Publication date: 21st July 2025
Vapor phase deposition offers a scalable pathway for translating perovskite solar cell fabrication from laboratory-scale to continuous industrial manufacturing. Successful scale-up necessitates precise control of process parameters as well as robust process repeatability and reproducibility. Controlling the sublimation behavior and deposition kinetics of organic precursor materials remains a significant challenge in vapor-based fabrication processes. While the sublimation properties of methylammonium iodide have been extensively studied, [1-5] analogous studies on formamidinium iodide (FAI) remain scarce. [6,7] This study is the first to systematically investigate how the FAI precursor particle size and the geometry of the sublimation crucible influence the directionality of the emitted vapor flux during deposition.
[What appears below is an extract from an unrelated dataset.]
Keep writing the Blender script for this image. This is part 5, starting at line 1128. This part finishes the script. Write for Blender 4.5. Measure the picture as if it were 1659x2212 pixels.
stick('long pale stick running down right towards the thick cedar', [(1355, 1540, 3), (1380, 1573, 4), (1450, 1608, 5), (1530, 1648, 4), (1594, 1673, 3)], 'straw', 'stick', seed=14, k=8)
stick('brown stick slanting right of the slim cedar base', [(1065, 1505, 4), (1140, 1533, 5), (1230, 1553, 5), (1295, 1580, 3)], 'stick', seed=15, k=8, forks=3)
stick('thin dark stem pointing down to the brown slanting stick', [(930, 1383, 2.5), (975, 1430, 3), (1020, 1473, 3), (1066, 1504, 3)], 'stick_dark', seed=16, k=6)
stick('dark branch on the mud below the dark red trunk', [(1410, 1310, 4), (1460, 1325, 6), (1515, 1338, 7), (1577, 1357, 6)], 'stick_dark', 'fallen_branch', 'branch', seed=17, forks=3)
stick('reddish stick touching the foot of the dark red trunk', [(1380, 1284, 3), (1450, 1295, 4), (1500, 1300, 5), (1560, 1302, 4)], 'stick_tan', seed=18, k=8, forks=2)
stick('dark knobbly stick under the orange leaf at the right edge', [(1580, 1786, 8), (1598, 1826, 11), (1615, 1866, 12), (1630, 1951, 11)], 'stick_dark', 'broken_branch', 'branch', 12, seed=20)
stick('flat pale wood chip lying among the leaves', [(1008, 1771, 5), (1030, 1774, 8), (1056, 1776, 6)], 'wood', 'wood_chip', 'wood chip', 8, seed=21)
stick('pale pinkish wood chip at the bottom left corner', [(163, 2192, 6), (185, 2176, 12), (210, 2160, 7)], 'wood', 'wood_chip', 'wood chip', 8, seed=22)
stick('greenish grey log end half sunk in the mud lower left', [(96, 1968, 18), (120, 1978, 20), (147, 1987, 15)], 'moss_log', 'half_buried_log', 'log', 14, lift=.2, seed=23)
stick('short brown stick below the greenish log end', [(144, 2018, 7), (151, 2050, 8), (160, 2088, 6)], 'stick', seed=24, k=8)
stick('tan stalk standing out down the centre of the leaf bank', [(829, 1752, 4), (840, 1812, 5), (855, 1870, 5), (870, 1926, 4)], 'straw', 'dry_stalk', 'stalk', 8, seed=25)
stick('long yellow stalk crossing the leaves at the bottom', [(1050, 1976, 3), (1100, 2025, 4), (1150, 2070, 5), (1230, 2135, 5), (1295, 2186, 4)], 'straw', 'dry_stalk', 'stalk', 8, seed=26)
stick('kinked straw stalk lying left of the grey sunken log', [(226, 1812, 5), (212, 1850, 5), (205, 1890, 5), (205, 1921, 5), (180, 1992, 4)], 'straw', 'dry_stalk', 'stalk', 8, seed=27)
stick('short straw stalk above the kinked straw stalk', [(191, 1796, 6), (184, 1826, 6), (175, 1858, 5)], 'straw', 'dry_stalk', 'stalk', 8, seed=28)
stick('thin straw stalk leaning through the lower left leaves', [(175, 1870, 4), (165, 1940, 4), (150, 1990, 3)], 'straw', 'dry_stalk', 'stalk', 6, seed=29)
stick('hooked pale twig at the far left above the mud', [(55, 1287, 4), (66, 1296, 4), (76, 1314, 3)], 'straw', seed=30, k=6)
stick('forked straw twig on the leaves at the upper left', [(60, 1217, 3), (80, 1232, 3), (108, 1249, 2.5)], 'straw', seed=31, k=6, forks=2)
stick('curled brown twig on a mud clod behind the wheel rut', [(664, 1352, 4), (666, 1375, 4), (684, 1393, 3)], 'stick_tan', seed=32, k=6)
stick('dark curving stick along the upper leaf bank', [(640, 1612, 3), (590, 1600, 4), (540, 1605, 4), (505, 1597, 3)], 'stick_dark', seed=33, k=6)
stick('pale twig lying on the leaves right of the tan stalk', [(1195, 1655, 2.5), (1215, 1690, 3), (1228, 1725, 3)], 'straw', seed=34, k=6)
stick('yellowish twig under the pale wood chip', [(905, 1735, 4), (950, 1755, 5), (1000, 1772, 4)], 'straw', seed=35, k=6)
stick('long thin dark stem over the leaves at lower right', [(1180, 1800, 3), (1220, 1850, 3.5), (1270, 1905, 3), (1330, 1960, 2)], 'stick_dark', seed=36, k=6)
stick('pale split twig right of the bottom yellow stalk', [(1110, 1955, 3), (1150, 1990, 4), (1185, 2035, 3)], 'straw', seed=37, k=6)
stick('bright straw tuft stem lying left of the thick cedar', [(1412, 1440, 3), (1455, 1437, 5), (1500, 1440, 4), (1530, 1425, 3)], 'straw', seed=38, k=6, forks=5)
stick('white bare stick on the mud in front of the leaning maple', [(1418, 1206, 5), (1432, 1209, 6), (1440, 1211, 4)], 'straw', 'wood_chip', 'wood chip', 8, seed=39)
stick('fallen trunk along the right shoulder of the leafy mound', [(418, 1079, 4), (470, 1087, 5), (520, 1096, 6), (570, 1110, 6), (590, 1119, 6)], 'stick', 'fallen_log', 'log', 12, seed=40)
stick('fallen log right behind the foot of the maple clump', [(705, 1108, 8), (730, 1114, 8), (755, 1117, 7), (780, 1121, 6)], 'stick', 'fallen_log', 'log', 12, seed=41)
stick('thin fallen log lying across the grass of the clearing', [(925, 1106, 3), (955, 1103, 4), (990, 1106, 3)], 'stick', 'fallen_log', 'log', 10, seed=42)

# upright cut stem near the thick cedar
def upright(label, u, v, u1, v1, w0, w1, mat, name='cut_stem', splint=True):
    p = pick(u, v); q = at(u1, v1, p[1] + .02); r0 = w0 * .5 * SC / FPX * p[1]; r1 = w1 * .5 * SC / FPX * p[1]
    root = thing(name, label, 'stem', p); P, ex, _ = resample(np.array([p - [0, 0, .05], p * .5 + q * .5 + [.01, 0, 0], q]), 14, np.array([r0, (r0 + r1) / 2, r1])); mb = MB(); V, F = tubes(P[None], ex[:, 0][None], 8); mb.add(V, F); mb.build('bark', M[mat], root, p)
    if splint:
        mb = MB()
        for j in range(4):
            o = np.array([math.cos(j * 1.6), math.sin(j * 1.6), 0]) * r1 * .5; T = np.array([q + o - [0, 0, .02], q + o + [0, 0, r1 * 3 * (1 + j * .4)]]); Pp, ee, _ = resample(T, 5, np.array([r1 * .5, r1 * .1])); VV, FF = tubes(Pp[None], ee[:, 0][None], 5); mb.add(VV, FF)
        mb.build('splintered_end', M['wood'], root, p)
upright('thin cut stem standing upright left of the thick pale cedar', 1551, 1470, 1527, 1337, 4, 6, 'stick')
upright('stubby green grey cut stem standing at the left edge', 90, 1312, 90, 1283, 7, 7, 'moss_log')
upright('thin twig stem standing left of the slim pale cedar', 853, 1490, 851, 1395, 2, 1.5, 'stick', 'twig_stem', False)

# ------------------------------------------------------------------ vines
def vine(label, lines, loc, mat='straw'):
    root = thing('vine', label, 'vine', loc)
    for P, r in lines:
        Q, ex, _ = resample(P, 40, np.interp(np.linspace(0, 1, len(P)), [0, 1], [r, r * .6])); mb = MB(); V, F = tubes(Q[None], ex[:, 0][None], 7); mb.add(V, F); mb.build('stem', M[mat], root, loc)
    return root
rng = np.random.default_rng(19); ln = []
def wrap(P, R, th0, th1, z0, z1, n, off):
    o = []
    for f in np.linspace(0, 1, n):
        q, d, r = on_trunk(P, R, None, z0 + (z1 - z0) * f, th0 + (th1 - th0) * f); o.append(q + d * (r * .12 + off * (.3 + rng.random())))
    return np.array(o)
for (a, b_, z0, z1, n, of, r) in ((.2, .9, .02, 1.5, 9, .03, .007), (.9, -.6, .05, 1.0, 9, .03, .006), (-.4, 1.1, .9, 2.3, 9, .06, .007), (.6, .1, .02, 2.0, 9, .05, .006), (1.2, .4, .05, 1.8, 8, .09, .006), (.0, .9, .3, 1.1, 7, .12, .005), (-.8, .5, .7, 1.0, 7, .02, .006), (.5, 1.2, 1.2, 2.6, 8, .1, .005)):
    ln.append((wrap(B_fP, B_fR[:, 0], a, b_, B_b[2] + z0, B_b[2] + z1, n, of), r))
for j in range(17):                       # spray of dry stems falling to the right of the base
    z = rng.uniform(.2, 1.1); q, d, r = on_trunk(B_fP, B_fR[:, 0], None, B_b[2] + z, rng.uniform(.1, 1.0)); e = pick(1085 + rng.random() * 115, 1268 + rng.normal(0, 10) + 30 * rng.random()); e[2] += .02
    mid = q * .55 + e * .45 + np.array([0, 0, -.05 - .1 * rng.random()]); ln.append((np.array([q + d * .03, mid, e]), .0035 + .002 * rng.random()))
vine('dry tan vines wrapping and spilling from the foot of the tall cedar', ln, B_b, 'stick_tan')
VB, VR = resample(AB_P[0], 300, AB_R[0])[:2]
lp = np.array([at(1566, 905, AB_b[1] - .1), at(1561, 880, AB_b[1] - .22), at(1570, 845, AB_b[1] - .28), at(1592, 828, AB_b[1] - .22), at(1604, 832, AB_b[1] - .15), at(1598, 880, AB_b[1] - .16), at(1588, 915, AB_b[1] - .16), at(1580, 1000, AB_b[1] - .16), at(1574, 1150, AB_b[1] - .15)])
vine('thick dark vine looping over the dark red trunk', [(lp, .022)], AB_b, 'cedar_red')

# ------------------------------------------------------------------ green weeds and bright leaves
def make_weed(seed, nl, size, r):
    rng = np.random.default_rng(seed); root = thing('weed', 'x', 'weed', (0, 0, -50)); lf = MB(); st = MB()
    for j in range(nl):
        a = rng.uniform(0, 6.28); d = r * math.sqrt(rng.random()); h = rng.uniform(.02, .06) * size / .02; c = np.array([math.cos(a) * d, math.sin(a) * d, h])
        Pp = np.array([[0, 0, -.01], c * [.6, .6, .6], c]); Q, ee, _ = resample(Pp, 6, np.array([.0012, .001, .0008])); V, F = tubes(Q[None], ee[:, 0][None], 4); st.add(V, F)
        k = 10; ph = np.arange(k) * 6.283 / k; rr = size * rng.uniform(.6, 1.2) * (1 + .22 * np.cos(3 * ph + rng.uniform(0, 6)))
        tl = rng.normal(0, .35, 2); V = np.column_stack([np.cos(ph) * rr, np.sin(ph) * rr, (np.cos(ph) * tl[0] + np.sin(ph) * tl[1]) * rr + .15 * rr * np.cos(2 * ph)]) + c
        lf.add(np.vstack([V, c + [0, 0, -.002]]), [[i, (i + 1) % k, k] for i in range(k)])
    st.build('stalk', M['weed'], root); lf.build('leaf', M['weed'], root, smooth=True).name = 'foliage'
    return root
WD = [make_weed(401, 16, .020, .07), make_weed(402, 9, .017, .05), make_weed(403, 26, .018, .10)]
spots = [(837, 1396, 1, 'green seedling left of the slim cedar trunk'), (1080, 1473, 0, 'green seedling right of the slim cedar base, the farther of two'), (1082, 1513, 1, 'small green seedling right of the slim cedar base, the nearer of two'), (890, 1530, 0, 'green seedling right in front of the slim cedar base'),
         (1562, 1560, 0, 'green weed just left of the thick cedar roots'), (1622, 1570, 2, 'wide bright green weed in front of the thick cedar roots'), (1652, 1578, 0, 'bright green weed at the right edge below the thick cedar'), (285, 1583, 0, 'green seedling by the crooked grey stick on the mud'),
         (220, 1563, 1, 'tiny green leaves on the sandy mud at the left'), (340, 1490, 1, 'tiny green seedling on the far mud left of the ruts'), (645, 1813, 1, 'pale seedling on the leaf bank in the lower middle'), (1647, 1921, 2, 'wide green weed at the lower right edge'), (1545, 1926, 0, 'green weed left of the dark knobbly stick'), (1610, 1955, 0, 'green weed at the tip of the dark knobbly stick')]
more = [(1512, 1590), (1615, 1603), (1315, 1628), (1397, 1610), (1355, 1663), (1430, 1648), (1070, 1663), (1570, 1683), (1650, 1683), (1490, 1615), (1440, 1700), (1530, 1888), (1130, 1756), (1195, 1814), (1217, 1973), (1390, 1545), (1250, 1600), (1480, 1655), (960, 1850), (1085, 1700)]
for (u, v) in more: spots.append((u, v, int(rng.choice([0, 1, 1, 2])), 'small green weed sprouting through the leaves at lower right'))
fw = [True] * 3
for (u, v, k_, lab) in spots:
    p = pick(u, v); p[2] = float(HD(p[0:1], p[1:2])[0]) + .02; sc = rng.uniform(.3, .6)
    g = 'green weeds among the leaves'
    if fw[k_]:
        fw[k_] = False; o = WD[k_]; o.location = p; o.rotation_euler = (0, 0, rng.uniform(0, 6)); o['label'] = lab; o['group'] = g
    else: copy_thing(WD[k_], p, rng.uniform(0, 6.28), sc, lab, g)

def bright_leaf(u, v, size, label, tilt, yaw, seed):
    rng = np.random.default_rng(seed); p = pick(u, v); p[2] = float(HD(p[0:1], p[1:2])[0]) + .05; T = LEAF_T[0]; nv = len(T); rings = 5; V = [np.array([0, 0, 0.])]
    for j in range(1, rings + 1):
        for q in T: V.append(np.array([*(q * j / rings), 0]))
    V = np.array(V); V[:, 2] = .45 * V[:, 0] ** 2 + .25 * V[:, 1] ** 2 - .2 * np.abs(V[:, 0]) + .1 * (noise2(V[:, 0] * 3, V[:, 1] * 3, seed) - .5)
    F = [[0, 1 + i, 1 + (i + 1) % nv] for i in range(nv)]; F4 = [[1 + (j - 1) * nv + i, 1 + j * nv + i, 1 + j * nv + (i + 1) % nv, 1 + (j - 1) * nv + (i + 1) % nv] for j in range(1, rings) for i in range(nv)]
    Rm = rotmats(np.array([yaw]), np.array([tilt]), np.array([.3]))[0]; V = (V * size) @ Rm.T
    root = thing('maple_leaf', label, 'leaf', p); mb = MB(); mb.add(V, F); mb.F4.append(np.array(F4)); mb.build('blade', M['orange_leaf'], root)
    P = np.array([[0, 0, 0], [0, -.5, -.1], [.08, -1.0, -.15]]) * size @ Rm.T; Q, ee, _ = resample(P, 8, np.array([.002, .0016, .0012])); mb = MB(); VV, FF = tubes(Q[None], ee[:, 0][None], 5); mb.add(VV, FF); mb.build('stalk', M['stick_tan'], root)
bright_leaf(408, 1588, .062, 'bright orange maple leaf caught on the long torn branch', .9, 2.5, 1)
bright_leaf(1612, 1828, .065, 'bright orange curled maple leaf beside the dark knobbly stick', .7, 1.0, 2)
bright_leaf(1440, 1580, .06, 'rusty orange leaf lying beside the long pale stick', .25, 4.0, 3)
We demonstrate that conical crucibles lead to beam-focusing of the emitted vapor flux, while cylindrical crucibles exhibit a broader and less directional emission profile. Furthermore, in the case of conical crucibles we observe a strong impact of the FAI particle size on the directionality of the vapor flux, whereas this effect does not occur for cylindrical crucibles. We show that such variations in emission profiles significantly impact the deposited film thickness uniformity, especially with respect to lateral source-to-substrate distance. The inconsistent particle size distribution found in commercial FAI powders in combination/in conjunction with conical crucibles therefore represents a significant challenge for reproducible and repeatable sublimation processes under laboratory conditions. Finally, analysis of commonly used inorganic materials reveals that effusion characteristics are highly material-dependent, adding to the complexity of multi-material deposition processes.
Our findings highlight the critical role of precursor particle size, choice of crucible geometry and spatial arrangement within the vacuum chamber to improve film homogeneity and ensure repeatability and reproducibility of laboratory-scale sublimation processes.